Il corpo di Primo Levi non era in grado di sopportare senza conseguenze uno sforzo fisico; la sua mente non sarebbe stata in grado di resistere a lungo al peso di quel passato (morì suicida nel 1987). Eppure resta il fatto che lui, torinese tra gli italiani, avesse trovato la forza di giocare una partita di calcio con i suoi compagni di sventura. Anche se assurda e apparentemente insignificante, quel momento era da considerare una piccola tappa di ritorno a una normalità non più sperata.
Come per Ulisse (ricordato all'interno di Se questo è un uomo), il ritorno a casa doveva essere fatto di molte e faticose tappe.
Come "il canto di Ulisse", faticosamente raccontato a uno studente alsaziano dentro il lager, verrebbe da pensare che anche quella partita gli abbia fatto bene.
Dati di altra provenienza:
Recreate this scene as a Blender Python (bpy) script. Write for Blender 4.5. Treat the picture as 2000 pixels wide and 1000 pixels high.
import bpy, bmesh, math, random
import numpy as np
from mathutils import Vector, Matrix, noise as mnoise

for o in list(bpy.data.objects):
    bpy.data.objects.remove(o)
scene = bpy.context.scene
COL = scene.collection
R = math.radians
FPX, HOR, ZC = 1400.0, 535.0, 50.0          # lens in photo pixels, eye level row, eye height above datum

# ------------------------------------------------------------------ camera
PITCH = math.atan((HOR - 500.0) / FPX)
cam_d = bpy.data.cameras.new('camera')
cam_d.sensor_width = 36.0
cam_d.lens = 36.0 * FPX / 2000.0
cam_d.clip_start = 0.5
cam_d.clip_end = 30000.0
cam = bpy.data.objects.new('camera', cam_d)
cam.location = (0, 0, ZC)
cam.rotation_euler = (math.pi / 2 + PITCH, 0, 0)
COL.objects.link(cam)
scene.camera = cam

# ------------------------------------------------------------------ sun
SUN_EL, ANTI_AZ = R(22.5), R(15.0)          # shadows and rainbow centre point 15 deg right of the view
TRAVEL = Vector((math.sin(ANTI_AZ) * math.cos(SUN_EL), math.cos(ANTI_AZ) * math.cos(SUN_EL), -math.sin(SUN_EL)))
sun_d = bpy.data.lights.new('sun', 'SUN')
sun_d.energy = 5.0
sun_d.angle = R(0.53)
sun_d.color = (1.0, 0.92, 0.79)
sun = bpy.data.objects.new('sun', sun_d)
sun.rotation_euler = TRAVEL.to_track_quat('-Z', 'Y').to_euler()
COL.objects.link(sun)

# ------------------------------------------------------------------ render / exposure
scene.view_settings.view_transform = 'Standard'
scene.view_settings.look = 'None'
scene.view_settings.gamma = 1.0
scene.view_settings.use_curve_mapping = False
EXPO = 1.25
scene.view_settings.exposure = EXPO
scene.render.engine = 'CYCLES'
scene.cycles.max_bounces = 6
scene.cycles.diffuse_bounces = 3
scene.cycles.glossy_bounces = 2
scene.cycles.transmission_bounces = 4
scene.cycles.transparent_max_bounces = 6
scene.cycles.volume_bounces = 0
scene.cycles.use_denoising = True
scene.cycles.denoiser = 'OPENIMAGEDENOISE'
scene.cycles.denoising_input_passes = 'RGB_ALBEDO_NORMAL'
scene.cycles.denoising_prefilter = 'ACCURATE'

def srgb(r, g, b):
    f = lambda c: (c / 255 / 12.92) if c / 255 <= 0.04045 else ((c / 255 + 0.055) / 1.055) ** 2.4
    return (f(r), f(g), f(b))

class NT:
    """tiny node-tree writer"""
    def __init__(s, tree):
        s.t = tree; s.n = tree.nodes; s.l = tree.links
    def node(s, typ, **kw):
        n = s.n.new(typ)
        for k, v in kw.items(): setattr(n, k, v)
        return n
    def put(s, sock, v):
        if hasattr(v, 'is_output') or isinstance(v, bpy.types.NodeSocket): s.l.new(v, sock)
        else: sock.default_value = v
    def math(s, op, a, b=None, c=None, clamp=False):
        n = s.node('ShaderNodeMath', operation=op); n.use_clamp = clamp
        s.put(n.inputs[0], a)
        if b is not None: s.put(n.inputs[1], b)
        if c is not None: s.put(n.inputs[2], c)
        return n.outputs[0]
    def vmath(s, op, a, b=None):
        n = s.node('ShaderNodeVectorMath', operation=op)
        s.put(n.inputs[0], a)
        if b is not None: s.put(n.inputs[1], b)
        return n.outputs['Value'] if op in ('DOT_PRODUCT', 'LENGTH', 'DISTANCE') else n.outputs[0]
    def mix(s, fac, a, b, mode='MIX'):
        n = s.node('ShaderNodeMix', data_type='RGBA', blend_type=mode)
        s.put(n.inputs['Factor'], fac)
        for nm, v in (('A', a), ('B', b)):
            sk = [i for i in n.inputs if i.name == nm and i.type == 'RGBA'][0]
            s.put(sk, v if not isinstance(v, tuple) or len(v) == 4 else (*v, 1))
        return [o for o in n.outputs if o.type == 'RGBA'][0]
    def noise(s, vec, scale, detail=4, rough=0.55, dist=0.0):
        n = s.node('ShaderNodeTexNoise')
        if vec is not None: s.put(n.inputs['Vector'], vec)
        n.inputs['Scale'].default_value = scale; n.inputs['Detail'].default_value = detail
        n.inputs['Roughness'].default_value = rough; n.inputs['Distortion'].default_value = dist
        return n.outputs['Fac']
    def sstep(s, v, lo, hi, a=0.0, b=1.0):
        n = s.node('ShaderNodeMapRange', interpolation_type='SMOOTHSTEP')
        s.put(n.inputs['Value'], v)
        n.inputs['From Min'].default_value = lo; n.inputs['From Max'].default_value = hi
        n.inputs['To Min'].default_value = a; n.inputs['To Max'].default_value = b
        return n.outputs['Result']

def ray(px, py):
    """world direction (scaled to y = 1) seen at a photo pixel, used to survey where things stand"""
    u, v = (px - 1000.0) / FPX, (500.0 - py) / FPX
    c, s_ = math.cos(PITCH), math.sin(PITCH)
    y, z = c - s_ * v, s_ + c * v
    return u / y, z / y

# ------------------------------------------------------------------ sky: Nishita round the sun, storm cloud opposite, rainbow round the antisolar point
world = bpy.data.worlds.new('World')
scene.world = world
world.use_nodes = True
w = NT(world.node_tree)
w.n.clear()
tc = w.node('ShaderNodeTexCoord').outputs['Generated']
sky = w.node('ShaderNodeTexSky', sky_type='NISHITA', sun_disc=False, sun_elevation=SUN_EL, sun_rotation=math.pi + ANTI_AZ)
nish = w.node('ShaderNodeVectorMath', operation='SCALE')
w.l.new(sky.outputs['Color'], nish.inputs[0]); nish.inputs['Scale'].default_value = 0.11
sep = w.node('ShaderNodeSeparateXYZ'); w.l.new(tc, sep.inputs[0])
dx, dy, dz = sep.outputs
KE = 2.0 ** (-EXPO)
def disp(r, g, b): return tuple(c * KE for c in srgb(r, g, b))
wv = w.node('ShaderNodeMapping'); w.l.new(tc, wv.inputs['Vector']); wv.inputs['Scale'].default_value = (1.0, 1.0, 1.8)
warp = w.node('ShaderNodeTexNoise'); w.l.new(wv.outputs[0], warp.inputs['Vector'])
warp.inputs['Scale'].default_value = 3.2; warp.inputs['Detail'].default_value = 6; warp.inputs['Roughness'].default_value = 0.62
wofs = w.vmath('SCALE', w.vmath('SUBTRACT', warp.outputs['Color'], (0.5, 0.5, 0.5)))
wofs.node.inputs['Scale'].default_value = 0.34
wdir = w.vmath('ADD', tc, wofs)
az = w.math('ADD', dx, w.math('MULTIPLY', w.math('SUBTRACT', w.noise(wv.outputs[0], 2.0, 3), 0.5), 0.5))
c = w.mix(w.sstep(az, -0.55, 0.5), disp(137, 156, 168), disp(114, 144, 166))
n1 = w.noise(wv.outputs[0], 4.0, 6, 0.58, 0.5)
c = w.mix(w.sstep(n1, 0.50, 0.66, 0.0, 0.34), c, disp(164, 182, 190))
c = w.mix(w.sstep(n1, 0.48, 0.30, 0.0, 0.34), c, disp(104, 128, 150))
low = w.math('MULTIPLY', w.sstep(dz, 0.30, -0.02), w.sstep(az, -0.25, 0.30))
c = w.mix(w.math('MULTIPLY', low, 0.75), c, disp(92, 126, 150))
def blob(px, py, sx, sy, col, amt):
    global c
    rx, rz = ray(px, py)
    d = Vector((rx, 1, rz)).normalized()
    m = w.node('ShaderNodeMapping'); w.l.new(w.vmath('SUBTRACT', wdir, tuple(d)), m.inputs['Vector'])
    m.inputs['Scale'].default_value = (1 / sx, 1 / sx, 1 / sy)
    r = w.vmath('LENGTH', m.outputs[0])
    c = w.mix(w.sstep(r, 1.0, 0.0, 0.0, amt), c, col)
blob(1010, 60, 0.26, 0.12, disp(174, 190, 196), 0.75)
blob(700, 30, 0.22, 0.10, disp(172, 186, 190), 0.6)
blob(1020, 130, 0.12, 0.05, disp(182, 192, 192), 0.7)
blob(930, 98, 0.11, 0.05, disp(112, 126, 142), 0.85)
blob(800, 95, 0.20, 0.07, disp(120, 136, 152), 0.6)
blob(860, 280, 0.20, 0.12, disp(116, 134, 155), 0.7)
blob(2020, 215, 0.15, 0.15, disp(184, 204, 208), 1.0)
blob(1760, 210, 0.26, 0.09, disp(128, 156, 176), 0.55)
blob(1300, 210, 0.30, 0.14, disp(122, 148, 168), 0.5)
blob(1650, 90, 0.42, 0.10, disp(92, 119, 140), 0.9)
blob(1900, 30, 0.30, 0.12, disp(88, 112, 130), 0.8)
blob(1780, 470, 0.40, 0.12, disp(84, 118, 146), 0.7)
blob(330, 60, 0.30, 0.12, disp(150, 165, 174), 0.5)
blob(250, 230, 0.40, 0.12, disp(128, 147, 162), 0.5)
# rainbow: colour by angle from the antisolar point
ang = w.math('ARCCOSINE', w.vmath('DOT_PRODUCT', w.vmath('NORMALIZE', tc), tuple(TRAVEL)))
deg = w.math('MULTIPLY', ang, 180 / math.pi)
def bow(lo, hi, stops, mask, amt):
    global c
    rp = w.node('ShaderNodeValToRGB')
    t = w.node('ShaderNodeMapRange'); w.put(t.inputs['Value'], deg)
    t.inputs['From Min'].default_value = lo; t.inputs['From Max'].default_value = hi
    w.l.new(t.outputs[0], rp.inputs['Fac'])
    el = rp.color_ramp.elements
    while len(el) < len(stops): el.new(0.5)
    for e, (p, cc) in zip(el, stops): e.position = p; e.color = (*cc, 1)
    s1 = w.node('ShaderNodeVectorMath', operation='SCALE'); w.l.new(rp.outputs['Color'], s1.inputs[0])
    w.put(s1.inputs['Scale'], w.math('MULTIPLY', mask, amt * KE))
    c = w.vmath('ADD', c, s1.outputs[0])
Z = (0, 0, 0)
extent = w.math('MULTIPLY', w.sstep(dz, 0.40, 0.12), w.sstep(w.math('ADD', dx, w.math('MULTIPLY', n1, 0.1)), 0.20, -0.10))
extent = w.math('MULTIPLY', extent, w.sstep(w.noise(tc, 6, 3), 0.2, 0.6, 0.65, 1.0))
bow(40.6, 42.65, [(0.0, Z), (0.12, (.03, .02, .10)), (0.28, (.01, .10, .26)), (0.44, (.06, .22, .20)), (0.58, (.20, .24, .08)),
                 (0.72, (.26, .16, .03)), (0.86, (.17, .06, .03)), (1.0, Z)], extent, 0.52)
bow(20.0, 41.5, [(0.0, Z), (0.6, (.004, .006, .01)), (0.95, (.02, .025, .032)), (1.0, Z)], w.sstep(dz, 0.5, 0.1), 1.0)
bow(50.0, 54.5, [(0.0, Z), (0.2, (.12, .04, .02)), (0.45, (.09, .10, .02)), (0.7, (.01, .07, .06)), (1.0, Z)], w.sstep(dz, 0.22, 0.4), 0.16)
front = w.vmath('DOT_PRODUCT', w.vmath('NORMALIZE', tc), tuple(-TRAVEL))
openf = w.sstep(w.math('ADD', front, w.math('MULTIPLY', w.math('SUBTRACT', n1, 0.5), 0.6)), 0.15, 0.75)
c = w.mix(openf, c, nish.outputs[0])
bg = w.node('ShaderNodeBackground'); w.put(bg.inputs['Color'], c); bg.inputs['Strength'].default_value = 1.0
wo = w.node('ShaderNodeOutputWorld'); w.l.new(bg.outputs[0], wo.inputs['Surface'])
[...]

«Per un momento, ho dimenticato chi sono e dove sono», diceva nel testo del 1947. Sarà stato così per i tanti che festeggiavano la fine del conflitto in una strana partita tra italiani e polacchi. Sarà stato così per chi in poco tempo avrebbe ripreso ad andare in bici, a giocare a pallone, a partecipare alle Olimpiadi.
Anche questa è la lezione dello sport. E l'aveva colta persino il massimo testimone del genocidio, colui che ha scelto di ricordare in nome e per conto di chi non c'era più.